Para tal fin hace hincapié en unos pocos aspectos que van a acarrear serios dolores de cabeza a los protagonistas del sector: inviste de autoridad a la presidencia de los festejos, determina que, reglamentariamente, se estipularán las condiciones del traslado de las reses desde las dehesas hasta las plazas “con el fin de garantizar la seguridad e impedir la realización de cualquier operación fraudulenta”, fija los reconocimientos post mortem de las reses para comprobar la integridad de sus astas y si han sido objeto de tratamiento o manipulación para modificar su actitud durante la lidia, y dedica todo el capítulo tercero al régimen sancionador para las infracciones administrativas derivadas del incumplimiento de la ley.

Aquella norma modificó sustancialmente el escenario de impunidad en el que, hasta entonces, se movían los taurinos, de modo que se creó un centro para la investigación de los presuntos fraudes en materia de afeitado, se publicaron las listas de ganaderos sancionados e inhabilitados, y no fueron pocas las figuras que no pudieron evitar el sonrojo al demostrarse que habían lidiado reses afeitadas.




La ley protegió y dignificó la fiesta de los toros, la hizo creíble, intentó limpiarla de elementos perturbadores y pícaros y defendió, por encima de todo, los derechos y los intereses de los espectadores; “es decir, que el toro sea útil para la lidia, ni claudique ni se caiga, íntegro en sus defensas y en la casta, que se puedan presenciar los tercios completos y que se cumplan los preceptos reglamentarios”, escribía años más tarde el propio Arévalo en este periódico.

Pero aquella norma, aquel soplo de aire nuevo, no echó raíces; la frontal oposición del sector, la interminable tramitación de los expedientes sancionadores, las reiteradas sentencias a favor de los presuntos infractores, la galopante indolencia de la autoridad responsable de hacer cumplir la ley y la reducción incesante de aficionados exigentes han conseguido que la ley, aún vigente, sea hoy papel mojado.

La fiesta de los toros de 2022 es una burda caricatura de la que Juan Antonio Arévalo y Joaquín Vidal, uno desde el Senado y el otro desde EL PAÍS, soñaron para el siglo XXI. Hoy no se analiza un pitón, existe la creencia generalizada de que se afeita más que nunca, y que no sale un toro al ruedo que no haya sido tocado por los barberos profesionales; ya no existen reconocimientos post mortem ni expedientes sancionadores y el sector taurino trabaja en un escenario de abuso y arbitrariedad que jamás había soñado.

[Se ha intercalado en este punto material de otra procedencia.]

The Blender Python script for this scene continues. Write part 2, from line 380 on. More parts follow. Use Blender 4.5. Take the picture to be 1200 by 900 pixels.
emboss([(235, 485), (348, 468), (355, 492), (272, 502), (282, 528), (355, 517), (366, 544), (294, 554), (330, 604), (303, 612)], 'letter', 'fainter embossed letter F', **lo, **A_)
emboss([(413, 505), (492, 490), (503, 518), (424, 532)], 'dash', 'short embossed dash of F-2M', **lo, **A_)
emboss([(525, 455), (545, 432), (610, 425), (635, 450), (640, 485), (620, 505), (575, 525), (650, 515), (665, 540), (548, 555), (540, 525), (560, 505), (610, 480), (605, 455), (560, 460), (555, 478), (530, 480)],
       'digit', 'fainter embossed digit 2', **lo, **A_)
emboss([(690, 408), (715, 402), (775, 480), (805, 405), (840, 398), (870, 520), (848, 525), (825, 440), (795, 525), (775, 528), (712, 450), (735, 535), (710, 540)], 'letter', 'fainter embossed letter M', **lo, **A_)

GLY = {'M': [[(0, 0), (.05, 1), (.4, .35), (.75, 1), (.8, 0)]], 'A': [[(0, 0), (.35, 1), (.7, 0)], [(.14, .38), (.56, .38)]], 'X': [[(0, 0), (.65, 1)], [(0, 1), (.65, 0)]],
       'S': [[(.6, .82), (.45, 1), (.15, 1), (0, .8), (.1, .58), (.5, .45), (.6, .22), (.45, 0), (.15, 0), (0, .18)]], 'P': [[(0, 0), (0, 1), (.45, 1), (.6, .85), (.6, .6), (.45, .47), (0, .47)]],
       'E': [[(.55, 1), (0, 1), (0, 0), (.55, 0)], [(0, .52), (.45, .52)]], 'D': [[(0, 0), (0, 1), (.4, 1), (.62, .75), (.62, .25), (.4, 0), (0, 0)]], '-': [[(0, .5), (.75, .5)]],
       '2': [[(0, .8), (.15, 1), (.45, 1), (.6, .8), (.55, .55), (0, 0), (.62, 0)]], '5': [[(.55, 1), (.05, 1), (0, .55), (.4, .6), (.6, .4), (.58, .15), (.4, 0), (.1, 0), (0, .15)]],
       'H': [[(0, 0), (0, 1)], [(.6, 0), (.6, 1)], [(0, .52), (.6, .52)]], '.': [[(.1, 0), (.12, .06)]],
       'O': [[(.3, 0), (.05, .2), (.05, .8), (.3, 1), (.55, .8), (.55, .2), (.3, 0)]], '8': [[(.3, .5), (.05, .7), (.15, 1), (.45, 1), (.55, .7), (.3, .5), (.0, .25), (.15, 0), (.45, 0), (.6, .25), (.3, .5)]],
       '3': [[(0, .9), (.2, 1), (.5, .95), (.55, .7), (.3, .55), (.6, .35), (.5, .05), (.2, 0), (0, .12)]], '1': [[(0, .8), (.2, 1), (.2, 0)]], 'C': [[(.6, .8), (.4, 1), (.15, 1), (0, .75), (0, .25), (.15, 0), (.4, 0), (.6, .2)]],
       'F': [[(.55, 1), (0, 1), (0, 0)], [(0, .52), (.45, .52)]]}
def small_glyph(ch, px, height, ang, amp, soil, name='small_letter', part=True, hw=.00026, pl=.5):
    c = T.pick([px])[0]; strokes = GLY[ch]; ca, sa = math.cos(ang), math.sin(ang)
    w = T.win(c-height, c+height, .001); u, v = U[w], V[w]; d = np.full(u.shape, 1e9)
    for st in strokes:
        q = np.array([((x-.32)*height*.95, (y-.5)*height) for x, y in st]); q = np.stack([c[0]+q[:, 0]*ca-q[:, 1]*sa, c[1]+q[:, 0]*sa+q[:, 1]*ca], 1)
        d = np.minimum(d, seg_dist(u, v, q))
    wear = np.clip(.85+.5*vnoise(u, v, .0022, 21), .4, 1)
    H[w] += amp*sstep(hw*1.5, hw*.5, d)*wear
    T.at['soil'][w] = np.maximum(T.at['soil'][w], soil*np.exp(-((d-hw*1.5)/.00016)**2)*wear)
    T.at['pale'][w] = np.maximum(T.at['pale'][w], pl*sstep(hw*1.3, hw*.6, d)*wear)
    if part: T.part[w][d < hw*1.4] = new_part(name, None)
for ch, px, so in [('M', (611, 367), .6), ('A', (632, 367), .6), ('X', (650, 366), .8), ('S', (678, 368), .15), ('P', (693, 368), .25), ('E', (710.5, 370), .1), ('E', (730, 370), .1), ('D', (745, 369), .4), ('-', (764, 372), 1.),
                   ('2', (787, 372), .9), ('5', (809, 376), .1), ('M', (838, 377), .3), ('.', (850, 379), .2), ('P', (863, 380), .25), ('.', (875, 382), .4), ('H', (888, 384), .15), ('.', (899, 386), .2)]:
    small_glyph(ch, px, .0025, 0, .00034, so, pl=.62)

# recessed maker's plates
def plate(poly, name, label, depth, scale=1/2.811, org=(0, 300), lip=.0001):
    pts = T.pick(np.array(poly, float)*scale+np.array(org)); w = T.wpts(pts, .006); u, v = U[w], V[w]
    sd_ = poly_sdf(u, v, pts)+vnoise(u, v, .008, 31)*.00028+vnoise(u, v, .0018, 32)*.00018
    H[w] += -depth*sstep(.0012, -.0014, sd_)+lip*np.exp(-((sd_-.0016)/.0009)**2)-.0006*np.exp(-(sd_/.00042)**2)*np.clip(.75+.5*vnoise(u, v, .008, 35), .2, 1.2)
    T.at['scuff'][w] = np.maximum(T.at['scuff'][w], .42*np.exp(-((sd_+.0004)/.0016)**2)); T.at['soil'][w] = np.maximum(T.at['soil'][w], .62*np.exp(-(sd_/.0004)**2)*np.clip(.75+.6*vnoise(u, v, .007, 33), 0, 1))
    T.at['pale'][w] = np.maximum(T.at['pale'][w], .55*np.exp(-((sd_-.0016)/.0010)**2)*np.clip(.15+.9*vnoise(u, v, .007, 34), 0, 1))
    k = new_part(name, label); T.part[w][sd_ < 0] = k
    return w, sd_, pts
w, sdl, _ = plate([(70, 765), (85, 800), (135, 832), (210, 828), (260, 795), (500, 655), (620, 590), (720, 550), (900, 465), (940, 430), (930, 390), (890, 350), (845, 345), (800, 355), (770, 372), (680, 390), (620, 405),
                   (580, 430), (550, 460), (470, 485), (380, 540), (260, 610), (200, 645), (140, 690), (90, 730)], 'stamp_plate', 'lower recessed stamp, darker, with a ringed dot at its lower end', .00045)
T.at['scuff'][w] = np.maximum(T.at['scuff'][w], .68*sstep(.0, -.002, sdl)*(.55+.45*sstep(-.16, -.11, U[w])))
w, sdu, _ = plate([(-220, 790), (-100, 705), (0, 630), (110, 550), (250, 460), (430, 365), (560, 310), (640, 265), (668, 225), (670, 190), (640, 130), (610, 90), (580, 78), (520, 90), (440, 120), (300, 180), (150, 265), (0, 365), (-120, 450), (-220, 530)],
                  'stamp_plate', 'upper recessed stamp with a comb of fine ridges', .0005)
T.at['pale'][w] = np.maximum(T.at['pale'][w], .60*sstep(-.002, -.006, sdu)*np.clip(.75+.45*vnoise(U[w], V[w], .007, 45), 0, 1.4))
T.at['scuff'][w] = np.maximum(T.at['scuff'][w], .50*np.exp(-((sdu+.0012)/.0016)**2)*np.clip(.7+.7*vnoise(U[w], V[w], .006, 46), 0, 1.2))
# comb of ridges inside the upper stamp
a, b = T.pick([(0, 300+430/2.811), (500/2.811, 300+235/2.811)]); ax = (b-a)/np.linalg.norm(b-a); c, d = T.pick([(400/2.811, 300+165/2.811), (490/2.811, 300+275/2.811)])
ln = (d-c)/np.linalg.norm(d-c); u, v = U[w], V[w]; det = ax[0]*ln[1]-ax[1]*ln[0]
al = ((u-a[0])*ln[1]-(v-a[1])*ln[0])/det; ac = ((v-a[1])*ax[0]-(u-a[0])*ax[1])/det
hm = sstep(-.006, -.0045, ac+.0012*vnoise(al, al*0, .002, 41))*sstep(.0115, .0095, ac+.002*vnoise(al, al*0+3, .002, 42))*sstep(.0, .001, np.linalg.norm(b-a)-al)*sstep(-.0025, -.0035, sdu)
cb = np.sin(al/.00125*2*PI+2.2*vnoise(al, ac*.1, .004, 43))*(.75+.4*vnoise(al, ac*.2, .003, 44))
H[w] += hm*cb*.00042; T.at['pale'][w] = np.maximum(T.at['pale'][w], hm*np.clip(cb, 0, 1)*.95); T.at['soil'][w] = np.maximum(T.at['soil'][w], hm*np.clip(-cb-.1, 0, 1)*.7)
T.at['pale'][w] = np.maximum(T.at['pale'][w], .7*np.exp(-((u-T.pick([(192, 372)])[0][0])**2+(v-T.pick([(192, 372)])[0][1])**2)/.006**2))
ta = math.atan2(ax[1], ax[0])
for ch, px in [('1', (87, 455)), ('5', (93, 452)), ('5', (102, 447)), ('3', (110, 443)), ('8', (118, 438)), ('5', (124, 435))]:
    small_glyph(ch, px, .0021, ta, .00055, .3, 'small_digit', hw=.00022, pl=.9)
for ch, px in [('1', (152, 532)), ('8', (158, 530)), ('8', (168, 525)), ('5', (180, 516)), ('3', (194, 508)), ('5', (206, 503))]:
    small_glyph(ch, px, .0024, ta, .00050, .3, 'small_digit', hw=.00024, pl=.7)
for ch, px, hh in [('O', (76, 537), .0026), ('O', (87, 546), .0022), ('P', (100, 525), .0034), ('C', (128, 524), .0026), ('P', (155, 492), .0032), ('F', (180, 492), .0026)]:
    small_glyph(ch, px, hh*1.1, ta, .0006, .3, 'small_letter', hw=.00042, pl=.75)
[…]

Esta es la consecuencia, claro, de que la tauromaquia importa muy poco a los gobiernos central y autonómicos, de que los presidentes de los festejos no se sienten respaldados por quienes los nombran, de que los pocos aficionados de verdad están dispersos, que no hay ningún político —el último fue Juan Manuel Albendea, diputado del PP por Sevilla, también fallecido— dispuesto a jugársela por la fiesta, y de que no existe empresario, ganadero o torero con las agallas suficientes para liderar una nueva regeneración del sector que permita afrontar el futuro con cierta esperanza.

La tauromaquia quizá sea el único espectáculo de masas que no cuenta con un organismo público o privado que la represente, integre, dirija y estructure. Una institución que defienda el orgullo de ser aficionado, vigile el buen comportamiento de todos los protagonistas, persiga el fraude, exija a los gobiernos el cumplimiento de las leyes taurinas, y fuerce a TVE a difundir el espectáculo taurino del mismo modo que promueve otras actividades culturales.

Desaparecidos Juan Antonio Arévalo, y el popular Albendea, la tauromaquia moderna no tiene quien le escriba. A ella dedicaron una gran parte de su esfuerzo los dos políticos ya fallecidos, y ambos se marcharon entre el silencio desleal de los taurinos.

Así navega la fiesta, a la deriva; y sobre un terreno abonado por el desagradecimiento, la cobardía y la picaresca que no auguran el mejor porvenir.